Let’s give it up for moms.

• The Raptors played an abysmal defensive game, from Barnes not navigating screens well to Bruce Brown getting too aggressive on Brandon Miller. The miscommunication between RJ Barrett and Trent that left Miles Bridges wide open at the start of the third quarter resulted in Rajaković getting as visibly upset with his team during a game as I’ve seen this year. The coach had to burn timeouts early in both halves, with the Hornets scoring 36 and 37 points in the first and third quarter, respectively. The Hornets were missing LaMelo Ball and Gordon Hayward and rank 28th in offensive efficiency in the league. Why do you ask?

“I was not happy with the intensity. I was not happy with our communication,” Rajaković said about the timeout. “Just the urgency was not there. … “I just expressed my feelings, in a soft, Serbian way.”

“We weren’t playing no defence. I wasn’t playing any defence,” Barrett said. “It was good. He came, we listened and we responded.”

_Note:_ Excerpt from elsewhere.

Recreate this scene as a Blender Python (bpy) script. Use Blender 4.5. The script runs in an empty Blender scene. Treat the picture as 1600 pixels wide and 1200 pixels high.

• Jakob Poeltl, king of the New York Times Twitter feed, had a couple huge defensive plays to help secure the game.

• I’m not sure why Dennis Schröder closed the game ahead of Gradey Dick. It worked, but Dick has been playing well enough that development should have been the priority late in the game.

• Immanuel Quickley’s floater has been off since he came to Toronto, but used it in a really cool way in the first quarter. Quickley almost picked up his dribble on the three-point line, and then took his two steps to get himself into floater range.

• Running scoop, Thaddeus Young!

• Brown left the game briefly after getting his thumb caught in an opponent’s jersey, but he returned before the first half was out, saving us a bunch of screaming the night before the trade deadline. The Raptors played their usual rotation ahead of Thursday.

• Thank you to Clifford for not challenging this out-of-bounds call in the second quarter. A beat writer on the 10th day of an 11-day trip appreciated it. I’m coming home, Walter.